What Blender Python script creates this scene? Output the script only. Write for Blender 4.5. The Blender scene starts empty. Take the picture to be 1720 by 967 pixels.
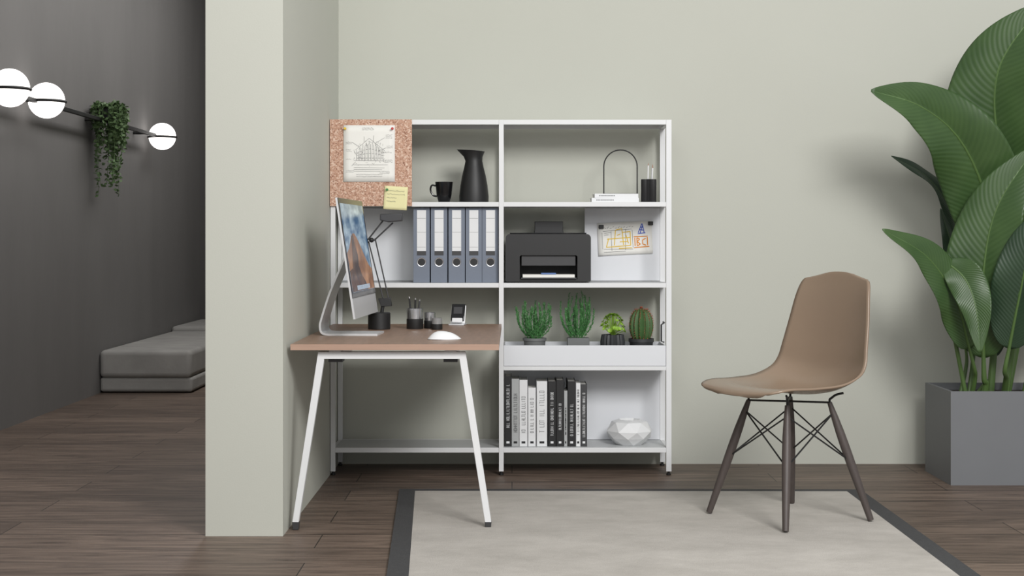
import bpy, math, random
from mathutils import Vector, Matrix
random.seed(7)
F=2497.0; H=1.1
def P(px,py,d): return Vector(((px-860)*d/F, d, H-(py-400)*d/F))
scene=bpy.context.scene
scene.view_settings.view_transform='Standard'

# ---------------- materials ----------------
def lin(c):
    r=[]
    for x in c:
        x=x/255.0
        r.append(x/12.92 if x<=0.04045 else ((x+0.055)/1.055)**2.4)
    return tuple(r)+(1.0,)
def newmat(name):
    m=bpy.data.materials.new(name); m.use_nodes=True
    nt=m.node_tree; b=nt.nodes['Principled BSDF']
    return m,nt,b
def N(nt,t,**k):
    n=nt.nodes.new(t)
    for a,v in k.items(): setattr(n,a,v)
    return n
def mat(name,c,rough=0.5,metal=0.0,var=0.06,scale=30,bump=0.0,bscale=None,stretch=(1,1,1),spec=0.5,trans=0.0):
    m,nt,b=newmat(name)
    L=nt.links
    tc=N(nt,'ShaderNodeTexCoord'); mp=N(nt,'ShaderNodeMapping'); mp.inputs['Scale'].default_value=stretch
    L.new(tc.outputs['Object'],mp.inputs['Vector'])
    n=N(nt,'ShaderNodeTexNoise'); n.inputs['Scale'].default_value=scale; n.inputs['Detail'].default_value=5
    L.new(mp.outputs['Vector'],n.inputs['Vector'])
    mx=N(nt,'ShaderNodeMix',data_type='RGBA')
    c0=lin(c)
    mx.inputs['A'].default_value=tuple(x*(1-var) for x in c0[:3])+(1,)
    mx.inputs['B'].default_value=tuple(min(1,x*(1+var)) for x in c0[:3])+(1,)
    L.new(n.outputs['Fac'],mx.inputs['Factor']); L.new(mx.outputs['Result'],b.inputs['Base Color'])
    b.inputs['Roughness'].default_value=rough; b.inputs['Metallic'].default_value=metal
    b.inputs['Specular IOR Level'].default_value=spec
    if trans: b.inputs['Transmission Weight'].default_value=trans
    if bump:
        bn=N(nt,'ShaderNodeBump'); bn.inputs['Strength'].default_value=bump; bn.inputs['Distance'].default_value=0.01
        if bscale:
            n2=N(nt,'ShaderNodeTexNoise'); n2.inputs['Scale'].default_value=bscale; n2.inputs['Detail'].default_value=6
            L.new(mp.outputs['Vector'],n2.inputs['Vector']); L.new(n2.outputs['Fac'],bn.inputs['Height'])
        else: L.new(n.outputs['Fac'],bn.inputs['Height'])
        L.new(bn.outputs['Normal'],b.inputs['Normal'])
    return m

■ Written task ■
Omit the pictures and output all of the other material exactly.

■ Expected answer ■
What Blender Python script creates this scene? Output the script only. Write for Blender 4.5. The Blender scene starts empty. Take the picture to be 1720 by 967 pixels.
import bpy, math, random
from mathutils import Vector, Matrix
random.seed(7)
F=2497.0; H=1.1
def P(px,py,d): return Vector(((px-860)*d/F, d, H-(py-400)*d/F))
scene=bpy.context.scene
scene.view_settings.view_transform='Standard'

# ---------------- materials ----------------
def lin(c):
    r=[]
    for x in c:
        x=x/255.0
        r.append(x/12.92 if x<=0.04045 else ((x+0.055)/1.055)**2.4)
    return tuple(r)+(1.0,)
def newmat(name):
    m=bpy.data.materials.new(name); m.use_nodes=True
    nt=m.node_tree; b=nt.nodes['Principled BSDF']
    return m,nt,b
def N(nt,t,**k):
    n=nt.nodes.new(t)
    for a,v in k.items(): setattr(n,a,v)
    return n
def mat(name,c,rough=0.5,metal=0.0,var=0.06,scale=30,bump=0.0,bscale=None,stretch=(1,1,1),spec=0.5,trans=0.0):
    m,nt,b=newmat(name)
    L=nt.links
    tc=N(nt,'ShaderNodeTexCoord'); mp=N(nt,'ShaderNodeMapping'); mp.inputs['Scale'].default_value=stretch
    L.new(tc.outputs['Object'],mp.inputs['Vector'])
    n=N(nt,'ShaderNodeTexNoise'); n.inputs['Scale'].default_value=scale; n.inputs['Detail'].default_value=5
    L.new(mp.outputs['Vector'],n.inputs['Vector'])
    mx=N(nt,'ShaderNodeMix',data_type='RGBA')
    c0=lin(c)
    mx.inputs['A'].default_value=tuple(x*(1-var) for x in c0[:3])+(1,)
    mx.inputs['B'].default_value=tuple(min(1,x*(1+var)) for x in c0[:3])+(1,)
    L.new(n.outputs['Fac'],mx.inputs['Factor']); L.new(mx.outputs['Result'],b.inputs['Base Color'])
    b.inputs['Roughness'].default_value=rough; b.inputs['Metallic'].default_value=metal
    b.inputs['Specular IOR Level'].default_value=spec
    if trans: b.inputs['Transmission Weight'].default_value=trans
    if bump:
        bn=N(nt,'ShaderNodeBump'); bn.inputs['Strength'].default_value=bump; bn.inputs['Distance'].default_value=0.01
        if bscale:
            n2=N(nt,'ShaderNodeTexNoise'); n2.inputs['Scale'].default_value=bscale; n2.inputs['Detail'].default_value=6
            L.new(mp.outputs['Vector'],n2.inputs['Vector']); L.new(n2.outputs['Fac'],bn.inputs['Height'])
        else: L.new(n.outputs['Fac'],bn.inputs['Height'])
        L.new(bn.outputs['Normal'],b.inputs['Normal'])
    return m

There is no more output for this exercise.